Scripts that build scenes:
⁂
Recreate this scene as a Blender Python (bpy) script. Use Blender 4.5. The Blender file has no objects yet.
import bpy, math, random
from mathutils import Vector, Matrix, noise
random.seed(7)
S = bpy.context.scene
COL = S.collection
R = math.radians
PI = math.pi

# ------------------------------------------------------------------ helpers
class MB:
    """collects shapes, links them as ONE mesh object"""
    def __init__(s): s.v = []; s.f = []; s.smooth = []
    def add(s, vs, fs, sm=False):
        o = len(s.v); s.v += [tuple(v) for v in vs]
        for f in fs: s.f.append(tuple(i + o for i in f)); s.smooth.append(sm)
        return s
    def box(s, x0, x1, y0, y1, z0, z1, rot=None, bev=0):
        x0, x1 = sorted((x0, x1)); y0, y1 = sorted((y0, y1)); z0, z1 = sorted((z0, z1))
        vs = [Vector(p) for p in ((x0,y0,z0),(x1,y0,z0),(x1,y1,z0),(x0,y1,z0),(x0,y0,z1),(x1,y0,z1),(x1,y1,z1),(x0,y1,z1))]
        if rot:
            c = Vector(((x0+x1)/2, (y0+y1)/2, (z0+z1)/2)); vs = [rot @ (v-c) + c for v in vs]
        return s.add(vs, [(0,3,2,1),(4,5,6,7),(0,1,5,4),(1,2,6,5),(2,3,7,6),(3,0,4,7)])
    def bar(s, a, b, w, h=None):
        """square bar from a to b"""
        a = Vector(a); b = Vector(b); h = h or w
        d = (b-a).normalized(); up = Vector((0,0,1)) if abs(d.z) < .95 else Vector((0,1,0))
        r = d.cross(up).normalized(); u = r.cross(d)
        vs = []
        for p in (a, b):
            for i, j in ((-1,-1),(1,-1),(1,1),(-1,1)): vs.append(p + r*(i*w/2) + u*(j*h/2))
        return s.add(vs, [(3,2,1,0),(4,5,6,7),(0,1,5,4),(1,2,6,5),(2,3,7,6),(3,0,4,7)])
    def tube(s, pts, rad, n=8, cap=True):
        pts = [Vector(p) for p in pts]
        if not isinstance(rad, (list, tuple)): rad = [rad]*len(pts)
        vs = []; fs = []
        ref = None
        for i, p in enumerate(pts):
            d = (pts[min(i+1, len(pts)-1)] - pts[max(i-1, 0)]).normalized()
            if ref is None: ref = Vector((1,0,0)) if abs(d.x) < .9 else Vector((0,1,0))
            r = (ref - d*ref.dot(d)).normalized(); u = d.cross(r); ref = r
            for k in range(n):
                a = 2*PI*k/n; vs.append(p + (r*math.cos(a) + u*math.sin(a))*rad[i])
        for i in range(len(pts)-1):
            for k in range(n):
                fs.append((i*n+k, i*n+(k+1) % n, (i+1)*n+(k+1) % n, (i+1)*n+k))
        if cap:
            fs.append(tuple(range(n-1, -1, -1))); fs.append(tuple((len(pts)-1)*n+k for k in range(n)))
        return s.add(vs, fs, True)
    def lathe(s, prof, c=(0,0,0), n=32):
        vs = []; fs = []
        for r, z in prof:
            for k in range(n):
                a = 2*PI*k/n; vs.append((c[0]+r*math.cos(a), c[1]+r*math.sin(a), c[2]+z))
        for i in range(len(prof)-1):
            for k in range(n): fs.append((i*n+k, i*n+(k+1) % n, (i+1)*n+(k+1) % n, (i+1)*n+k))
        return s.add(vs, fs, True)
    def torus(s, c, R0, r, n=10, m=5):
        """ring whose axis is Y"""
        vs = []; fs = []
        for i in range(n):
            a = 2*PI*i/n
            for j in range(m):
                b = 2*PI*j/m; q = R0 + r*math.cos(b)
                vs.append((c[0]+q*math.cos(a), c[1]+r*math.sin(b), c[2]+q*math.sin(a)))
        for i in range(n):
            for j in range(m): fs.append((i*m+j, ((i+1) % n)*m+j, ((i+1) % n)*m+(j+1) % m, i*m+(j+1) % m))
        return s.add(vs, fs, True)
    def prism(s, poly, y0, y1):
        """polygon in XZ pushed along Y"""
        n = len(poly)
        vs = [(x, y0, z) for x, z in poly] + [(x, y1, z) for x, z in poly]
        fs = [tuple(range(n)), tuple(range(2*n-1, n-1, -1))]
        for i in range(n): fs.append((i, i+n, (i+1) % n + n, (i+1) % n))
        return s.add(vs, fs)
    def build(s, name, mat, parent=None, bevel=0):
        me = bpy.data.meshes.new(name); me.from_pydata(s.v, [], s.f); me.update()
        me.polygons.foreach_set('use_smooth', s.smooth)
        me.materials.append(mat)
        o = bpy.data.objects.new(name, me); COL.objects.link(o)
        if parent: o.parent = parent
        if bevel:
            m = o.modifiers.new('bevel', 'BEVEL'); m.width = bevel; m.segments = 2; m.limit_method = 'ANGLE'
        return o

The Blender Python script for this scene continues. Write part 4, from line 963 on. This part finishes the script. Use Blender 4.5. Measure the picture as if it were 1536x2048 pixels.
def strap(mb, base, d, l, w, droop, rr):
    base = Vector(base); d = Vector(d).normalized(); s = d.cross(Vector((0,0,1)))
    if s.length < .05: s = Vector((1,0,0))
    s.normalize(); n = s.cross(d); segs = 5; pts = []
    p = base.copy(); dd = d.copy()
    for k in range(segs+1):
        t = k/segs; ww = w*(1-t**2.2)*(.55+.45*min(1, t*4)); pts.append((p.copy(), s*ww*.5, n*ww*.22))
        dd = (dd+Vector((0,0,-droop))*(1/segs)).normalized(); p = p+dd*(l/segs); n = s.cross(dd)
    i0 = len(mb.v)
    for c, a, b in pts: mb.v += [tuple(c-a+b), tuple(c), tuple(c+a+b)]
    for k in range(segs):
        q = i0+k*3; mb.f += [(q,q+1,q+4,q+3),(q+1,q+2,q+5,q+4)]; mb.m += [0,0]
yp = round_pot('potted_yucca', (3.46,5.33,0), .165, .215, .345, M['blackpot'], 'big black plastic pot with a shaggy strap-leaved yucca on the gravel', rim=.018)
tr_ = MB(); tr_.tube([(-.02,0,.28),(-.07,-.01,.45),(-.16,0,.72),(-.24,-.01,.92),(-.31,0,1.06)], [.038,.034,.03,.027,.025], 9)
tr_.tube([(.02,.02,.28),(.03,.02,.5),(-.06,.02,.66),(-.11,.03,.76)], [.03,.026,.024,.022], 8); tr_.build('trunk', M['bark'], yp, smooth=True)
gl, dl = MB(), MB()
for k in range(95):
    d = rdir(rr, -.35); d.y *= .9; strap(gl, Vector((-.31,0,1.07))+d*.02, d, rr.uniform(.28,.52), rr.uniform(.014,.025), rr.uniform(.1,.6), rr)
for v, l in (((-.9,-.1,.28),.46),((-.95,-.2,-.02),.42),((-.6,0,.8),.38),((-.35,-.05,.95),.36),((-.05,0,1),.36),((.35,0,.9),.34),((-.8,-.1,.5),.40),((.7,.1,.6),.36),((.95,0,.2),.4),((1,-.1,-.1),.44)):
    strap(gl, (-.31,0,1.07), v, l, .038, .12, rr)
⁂
**PROBLEM TO SOLVE**:
Print the records once more, exactly as they were given.

**EXERCISE RESPONSE**:
Recreate this scene as a Blender Python (bpy) script. Use Blender 4.5. The Blender file has no objects yet.
import bpy, math, random
from mathutils import Vector, Matrix, noise
random.seed(7)
S = bpy.context.scene
COL = S.collection
R = math.radians
PI = math.pi

# ------------------------------------------------------------------ helpers
class MB:
    """collects shapes, links them as ONE mesh object"""
    def __init__(s): s.v = []; s.f = []; s.smooth = []
    def add(s, vs, fs, sm=False):
        o = len(s.v); s.v += [tuple(v) for v in vs]
        for f in fs: s.f.append(tuple(i + o for i in f)); s.smooth.append(sm)
        return s
    def box(s, x0, x1, y0, y1, z0, z1, rot=None, bev=0):
        x0, x1 = sorted((x0, x1)); y0, y1 = sorted((y0, y1)); z0, z1 = sorted((z0, z1))
        vs = [Vector(p) for p in ((x0,y0,z0),(x1,y0,z0),(x1,y1,z0),(x0,y1,z0),(x0,y0,z1),(x1,y0,z1),(x1,y1,z1),(x0,y1,z1))]
        if rot:
            c = Vector(((x0+x1)/2, (y0+y1)/2, (z0+z1)/2)); vs = [rot @ (v-c) + c for v in vs]
        return s.add(vs, [(0,3,2,1),(4,5,6,7),(0,1,5,4),(1,2,6,5),(2,3,7,6),(3,0,4,7)])
    def bar(s, a, b, w, h=None):
        """square bar from a to b"""
        a = Vector(a); b = Vector(b); h = h or w
        d = (b-a).normalized(); up = Vector((0,0,1)) if abs(d.z) < .95 else Vector((0,1,0))
        r = d.cross(up).normalized(); u = r.cross(d)
        vs = []
        for p in (a, b):
            for i, j in ((-1,-1),(1,-1),(1,1),(-1,1)): vs.append(p + r*(i*w/2) + u*(j*h/2))
        return s.add(vs, [(3,2,1,0),(4,5,6,7),(0,1,5,4),(1,2,6,5),(2,3,7,6),(3,0,4,7)])
    def tube(s, pts, rad, n=8, cap=True):
        pts = [Vector(p) for p in pts]
        if not isinstance(rad, (list, tuple)): rad = [rad]*len(pts)
        vs = []; fs = []
        ref = None
        for i, p in enumerate(pts):
            d = (pts[min(i+1, len(pts)-1)] - pts[max(i-1, 0)]).normalized()
            if ref is None: ref = Vector((1,0,0)) if abs(d.x) < .9 else Vector((0,1,0))
            r = (ref - d*ref.dot(d)).normalized(); u = d.cross(r); ref = r
            for k in range(n):
                a = 2*PI*k/n; vs.append(p + (r*math.cos(a) + u*math.sin(a))*rad[i])
        for i in range(len(pts)-1):
            for k in range(n):
                fs.append((i*n+k, i*n+(k+1) % n, (i+1)*n+(k+1) % n, (i+1)*n+k))
        if cap:
            fs.append(tuple(range(n-1, -1, -1))); fs.append(tuple((len(pts)-1)*n+k for k in range(n)))
        return s.add(vs, fs, True)
    def lathe(s, prof, c=(0,0,0), n=32):
        vs = []; fs = []
        for r, z in prof:
            for k in range(n):
                a = 2*PI*k/n; vs.append((c[0]+r*math.cos(a), c[1]+r*math.sin(a), c[2]+z))
        for i in range(len(prof)-1):
            for k in range(n): fs.append((i*n+k, i*n+(k+1) % n, (i+1)*n+(k+1) % n, (i+1)*n+k))
        return s.add(vs, fs, True)
    def torus(s, c, R0, r, n=10, m=5):
        """ring whose axis is Y"""
        vs = []; fs = []
        for i in range(n):
            a = 2*PI*i/n
            for j in range(m):
                b = 2*PI*j/m; q = R0 + r*math.cos(b)
                vs.append((c[0]+q*math.cos(a), c[1]+r*math.sin(b), c[2]+q*math.sin(a)))
        for i in range(n):
            for j in range(m): fs.append((i*m+j, ((i+1) % n)*m+j, ((i+1) % n)*m+(j+1) % m, i*m+(j+1) % m))
        return s.add(vs, fs, True)
    def prism(s, poly, y0, y1):
        """polygon in XZ pushed along Y"""
        n = len(poly)
        vs = [(x, y0, z) for x, z in poly] + [(x, y1, z) for x, z in poly]
        fs = [tuple(range(n)), tuple(range(2*n-1, n-1, -1))]
        for i in range(n): fs.append((i, i+n, (i+1) % n + n, (i+1) % n))
        return s.add(vs, fs)
    def build(s, name, mat, parent=None, bevel=0):
        me = bpy.data.meshes.new(name); me.from_pydata(s.v, [], s.f); me.update()
        me.polygons.foreach_set('use_smooth', s.smooth)
        me.materials.append(mat)
        o = bpy.data.objects.new(name, me); COL.objects.link(o)
        if parent: o.parent = parent
        if bevel:
            m = o.modifiers.new('bevel', 'BEVEL'); m.width = bevel; m.segments = 2; m.limit_method = 'ANGLE'
        return o

The Blender Python script for this scene continues. Write part 4, from line 963 on. This part finishes the script. Use Blender 4.5. Measure the picture as if it were 1536x2048 pixels.
def strap(mb, base, d, l, w, droop, rr):
    base = Vector(base); d = Vector(d).normalized(); s = d.cross(Vector((0,0,1)))
    if s.length < .05: s = Vector((1,0,0))
    s.normalize(); n = s.cross(d); segs = 5; pts = []
    p = base.copy(); dd = d.copy()
    for k in range(segs+1):
        t = k/segs; ww = w*(1-t**2.2)*(.55+.45*min(1, t*4)); pts.append((p.copy(), s*ww*.5, n*ww*.22))
        dd = (dd+Vector((0,0,-droop))*(1/segs)).normalized(); p = p+dd*(l/segs); n = s.cross(dd)
    i0 = len(mb.v)
    for c, a, b in pts: mb.v += [tuple(c-a+b), tuple(c), tuple(c+a+b)]
    for k in range(segs):
        q = i0+k*3; mb.f += [(q,q+1,q+4,q+3),(q+1,q+2,q+5,q+4)]; mb.m += [0,0]
yp = round_pot('potted_yucca', (3.46,5.33,0), .165, .215, .345, M['blackpot'], 'big black plastic pot with a shaggy strap-leaved yucca on the gravel', rim=.018)
tr_ = MB(); tr_.tube([(-.02,0,.28),(-.07,-.01,.45),(-.16,0,.72),(-.24,-.01,.92),(-.31,0,1.06)], [.038,.034,.03,.027,.025], 9)
tr_.tube([(.02,.02,.28),(.03,.02,.5),(-.06,.02,.66),(-.11,.03,.76)], [.03,.026,.024,.022], 8); tr_.build('trunk', M['bark'], yp, smooth=True)
gl, dl = MB(), MB()
for k in range(95):
    d = rdir(rr, -.35); d.y *= .9; strap(gl, Vector((-.31,0,1.07))+d*.02, d, rr.uniform(.28,.52), rr.uniform(.014,.025), rr.uniform(.1,.6), rr)
for v, l in (((-.9,-.1,.28),.46),((-.95,-.2,-.02),.42),((-.6,0,.8),.38),((-.35,-.05,.95),.36),((-.05,0,1),.36),((.35,0,.9),.34),((-.8,-.1,.5),.40),((.7,.1,.6),.36),((.95,0,.2),.4),((1,-.1,-.1),.44)):
    strap(gl, (-.31,0,1.07), v, l, .038, .12, rr)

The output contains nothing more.